(Set task):
All entries below need to be written out exactly, but without their pictures.

------------------------------------------------

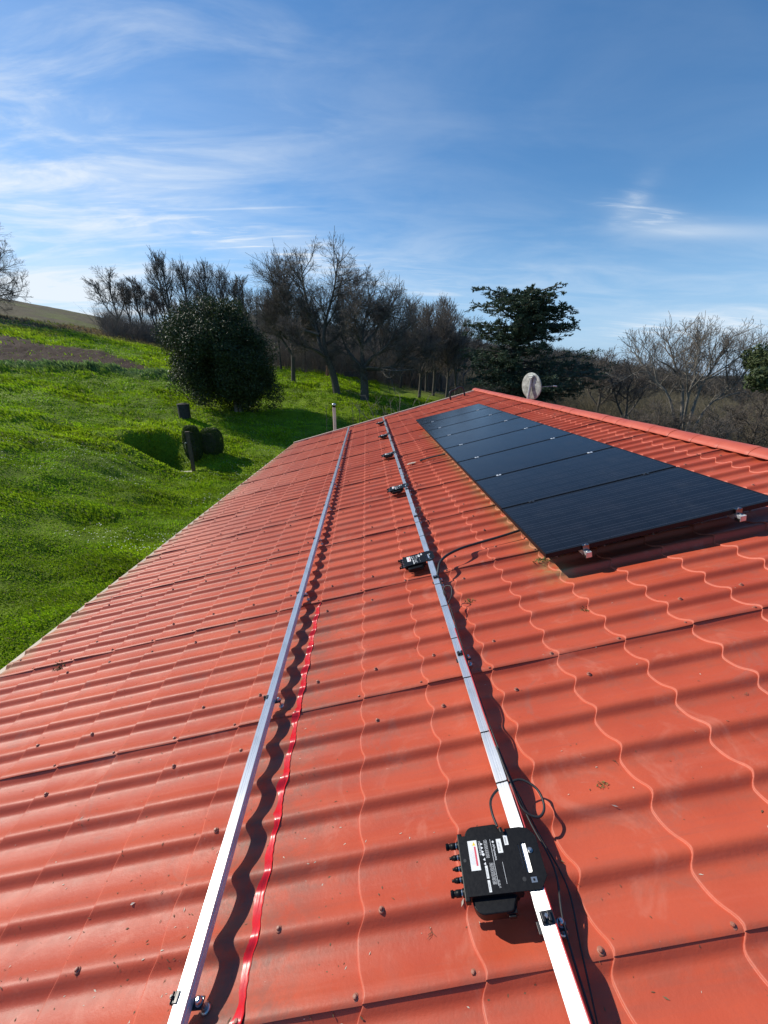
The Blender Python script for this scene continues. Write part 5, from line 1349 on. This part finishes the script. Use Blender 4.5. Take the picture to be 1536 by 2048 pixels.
def garden_bits():
    q = P(655, 752, 52); b = MB(); b.lathe([(.16, 0), (.22, .5), (.16, 1.0), (.12, 1.15), (.15, 1.3), (.05, 1.5)], n=10); o = b.build('garden_urn', noisy('terracotta', (.35, .14, .07), (.45, .2, .1), 6, .8)); o.location = (q[0], q[1], gz(q[0], q[1])-.1); tag(o, 'small orange garden urn beyond the leaning oak', 'urn')
    q = P(705, 757, 55); b = MB(); b.box((-1.1, -.5, .3), (1.1, .5, .42), .03); b.box((-1.1, .4, .42), (1.1, .5, .9), .03)
    for x in (-.9, .9):
        b.box((x-.06, -.45, 0), (x+.06, .45, .3))
    o = b.build('bench', M_POST); o.location = (q[0], q[1], gz(q[0], q[1])-.05); tag(o, 'dark low bench on the grass between the oaks', 'bench')
garden_bits()

# masses nobody could count: brush and far woods
def twig_mass(name, label, pos, hts, k, mt, seed, rad, spread=.35):
    rng = np.random.default_rng(seed); n = len(pos); out = []
    i = np.repeat(np.arange(n), k); p = pos[i] + rng.normal(size=(n*k, 3))*np.array([1, 1, 0])*(hts[i]*.10)[:, None]; L = hts[i]*rng.uniform(.5, 1., n*k)
    d = rng.normal(size=(n*k, 3))*spread; d[:, 2] = 1; d /= np.linalg.norm(d, axis=1, keepdims=True)
    for s in range(3):
        q = p + d*(L/3)[:, None]; r0 = rad[i]*(1-s*.25); r1 = rad[i]*(1-(s+1)*.25)
        out.append(np.concatenate([p, q, r0[:, None], r1[:, None]], 1))
        if s > 0:
            for z in range(2):
                d2 = d + rng.normal(size=d.shape)*.6; d2 /= np.linalg.norm(d2, axis=1, keepdims=True); out.append(np.concatenate([p, p+d2*(L*.35)[:, None], r1[:, None]*.7, r1[:, None]*.4], 1))
        p = q; d = d + rng.normal(size=d.shape)*.25; d[:, 2] = np.abs(d[:, 2]); d /= np.linalg.norm(d, axis=1, keepdims=True)
    co, q = prisms(np.concatenate(out), 3); o = mesh_np(name, co, quads=q, mats=[mt]); tag(o, label, 'woodland' if 'wood' in name else 'undergrowth', kind='stuff'); return o
def scatter(n, az0, az1, r0, r1, seed, power=1.):
    rng = np.random.default_rng(seed); a = np.radians(rng.uniform(az0, az1, n)); r = r0*(r1/r0)**(rng.random(n)**power)
    X = CAM[0]+r*np.sin(a); Y = CAM[1]+r*np.cos(a); return np.stack([X, Y, ground_z(X, Y)], -1), r
M_BRUSH = noisy('brush_twigs', (.12, .10, .055), (.22, .18, .11), 1, .9)
M_WOOD = noisy('far_wood_twigs', (.075, .062, .048), (.125, .105, .08), .3, .9)
p_, r_ = scatter(2600, 13, 58, 20, 90, 201, .8); rg_ = np.random.default_rng(1)
twig_mass('undergrowth', 'tangled brown brush on the slope beyond the ridge', p_, rg_.uniform(1.2, 3.2, len(p_)), 12, M_BRUSH, 301, .006+.00022*r_, .5)
p_, r_ = scatter(2600, -14, 60, 110, 420, 202); twig_mass('far_woods', 'brown leafless woods covering the hills in the distance', p_, rg_.uniform(5, 9, len(p_)), 9, M_WOOD, 302, .00055*r_, .35)
p_, r_ = scatter(380, -30.5, -13, 84, 112, 203); twig_mass('hilltop_woods', 'dark thicket filling the gaps low between the skyline trees', p_, rg_.uniform(3, 6.5, len(p_)), 12, M_TWIG, 303, .00030*r_, .35)
p_, r_ = scatter(640, -14, 12, 56, 95, 204); twig_mass('grove_woods', 'thin leafless thicket behind the big oaks', p_, rg_.uniform(4, 9.5, len(p_)), 11, M_TWIG, 304, .00035*r_, .3)
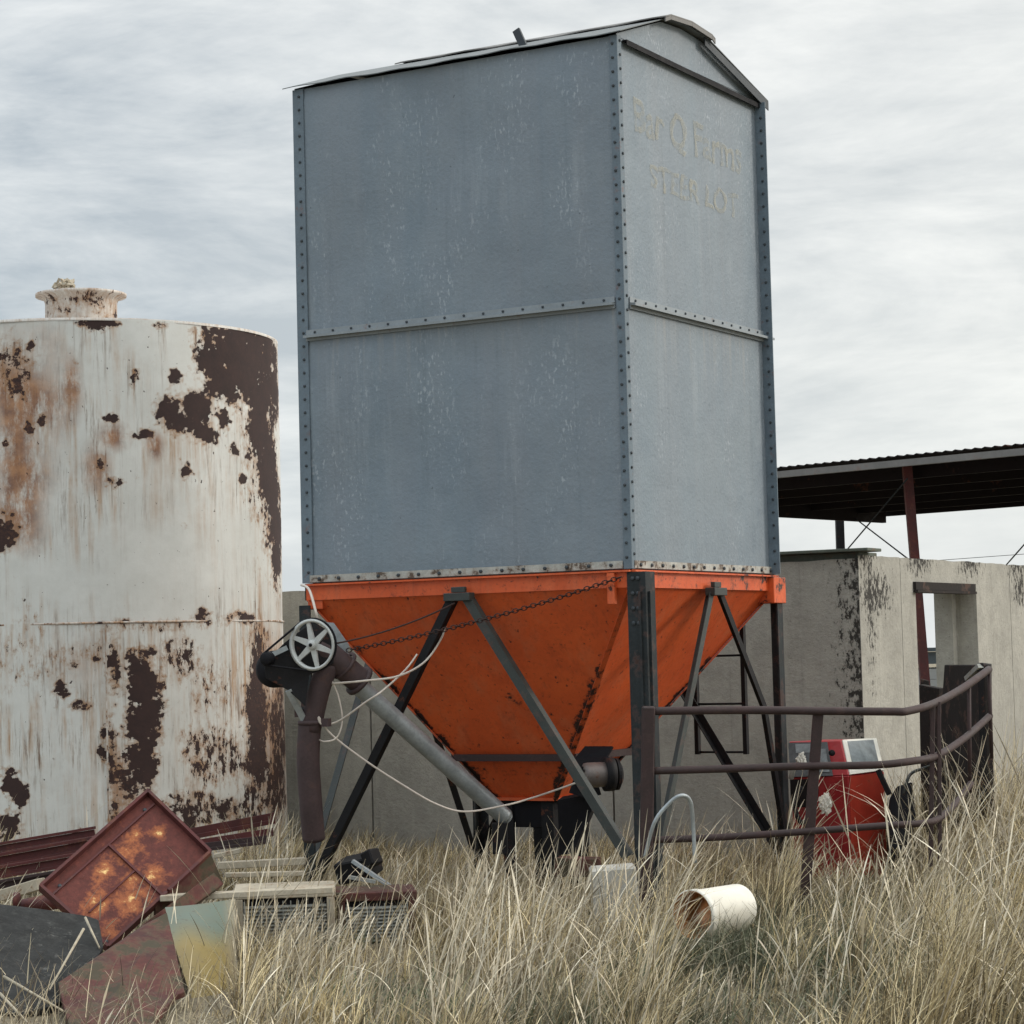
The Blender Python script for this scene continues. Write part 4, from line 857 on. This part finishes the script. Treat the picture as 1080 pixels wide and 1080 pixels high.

------------------------------------------------

(The output):
The Blender Python script for this scene continues. Write part 5, from line 1349 on. This part finishes the script. Use Blender 4.5. Take the picture to be 1536 by 2048 pixels.
def garden_bits():
    q = P(655, 752, 52); b = MB(); b.lathe([(.16, 0), (.22, .5), (.16, 1.0), (.12, 1.15), (.15, 1.3), (.05, 1.5)], n=10); o = b.build('garden_urn', noisy('terracotta', (.35, .14, .07), (.45, .2, .1), 6, .8)); o.location = (q[0], q[1], gz(q[0], q[1])-.1); tag(o, 'small orange garden urn beyond the leaning oak', 'urn')
    q = P(705, 757, 55); b = MB(); b.box((-1.1, -.5, .3), (1.1, .5, .42), .03); b.box((-1.1, .4, .42), (1.1, .5, .9), .03)
    for x in (-.9, .9):
        b.box((x-.06, -.45, 0), (x+.06, .45, .3))
    o = b.build('bench', M_POST); o.location = (q[0], q[1], gz(q[0], q[1])-.05); tag(o, 'dark low bench on the grass between the oaks', 'bench')
garden_bits()

# masses nobody could count: brush and far woods
def twig_mass(name, label, pos, hts, k, mt, seed, rad, spread=.35):
    rng = np.random.default_rng(seed); n = len(pos); out = []
    i = np.repeat(np.arange(n), k); p = pos[i] + rng.normal(size=(n*k, 3))*np.array([1, 1, 0])*(hts[i]*.10)[:, None]; L = hts[i]*rng.uniform(.5, 1., n*k)
    d = rng.normal(size=(n*k, 3))*spread; d[:, 2] = 1; d /= np.linalg.norm(d, axis=1, keepdims=True)
    for s in range(3):
        q = p + d*(L/3)[:, None]; r0 = rad[i]*(1-s*.25); r1 = rad[i]*(1-(s+1)*.25)
        out.append(np.concatenate([p, q, r0[:, None], r1[:, None]], 1))
        if s > 0:
            for z in range(2):
                d2 = d + rng.normal(size=d.shape)*.6; d2 /= np.linalg.norm(d2, axis=1, keepdims=True); out.append(np.concatenate([p, p+d2*(L*.35)[:, None], r1[:, None]*.7, r1[:, None]*.4], 1))
        p = q; d = d + rng.normal(size=d.shape)*.25; d[:, 2] = np.abs(d[:, 2]); d /= np.linalg.norm(d, axis=1, keepdims=True)
    co, q = prisms(np.concatenate(out), 3); o = mesh_np(name, co, quads=q, mats=[mt]); tag(o, label, 'woodland' if 'wood' in name else 'undergrowth', kind='stuff'); return o
def scatter(n, az0, az1, r0, r1, seed, power=1.):
    rng = np.random.default_rng(seed); a = np.radians(rng.uniform(az0, az1, n)); r = r0*(r1/r0)**(rng.random(n)**power)
    X = CAM[0]+r*np.sin(a); Y = CAM[1]+r*np.cos(a); return np.stack([X, Y, ground_z(X, Y)], -1), r
M_BRUSH = noisy('brush_twigs', (.12, .10, .055), (.22, .18, .11), 1, .9)
M_WOOD = noisy('far_wood_twigs', (.075, .062, .048), (.125, .105, .08), .3, .9)
p_, r_ = scatter(2600, 13, 58, 20, 90, 201, .8); rg_ = np.random.default_rng(1)
twig_mass('undergrowth', 'tangled brown brush on the slope beyond the ridge', p_, rg_.uniform(1.2, 3.2, len(p_)), 12, M_BRUSH, 301, .006+.00022*r_, .5)
p_, r_ = scatter(2600, -14, 60, 110, 420, 202); twig_mass('far_woods', 'brown leafless woods covering the hills in the distance', p_, rg_.uniform(5, 9, len(p_)), 9, M_WOOD, 302, .00055*r_, .35)
p_, r_ = scatter(380, -30.5, -13, 84, 112, 203); twig_mass('hilltop_woods', 'dark thicket filling the gaps low between the skyline trees', p_, rg_.uniform(3, 6.5, len(p_)), 12, M_TWIG, 303, .00030*r_, .35)
p_, r_ = scatter(640, -14, 12, 56, 95, 204); twig_mass('grove_woods', 'thin leafless thicket behind the big oaks', p_, rg_.uniform(4, 9.5, len(p_)), 11, M_TWIG, 304, .00035*r_, .3)
The Blender Python script for this scene continues. Write part 4, from line 857 on. This part finishes the script. Treat the picture as 1080 pixels wide and 1080 pixels high.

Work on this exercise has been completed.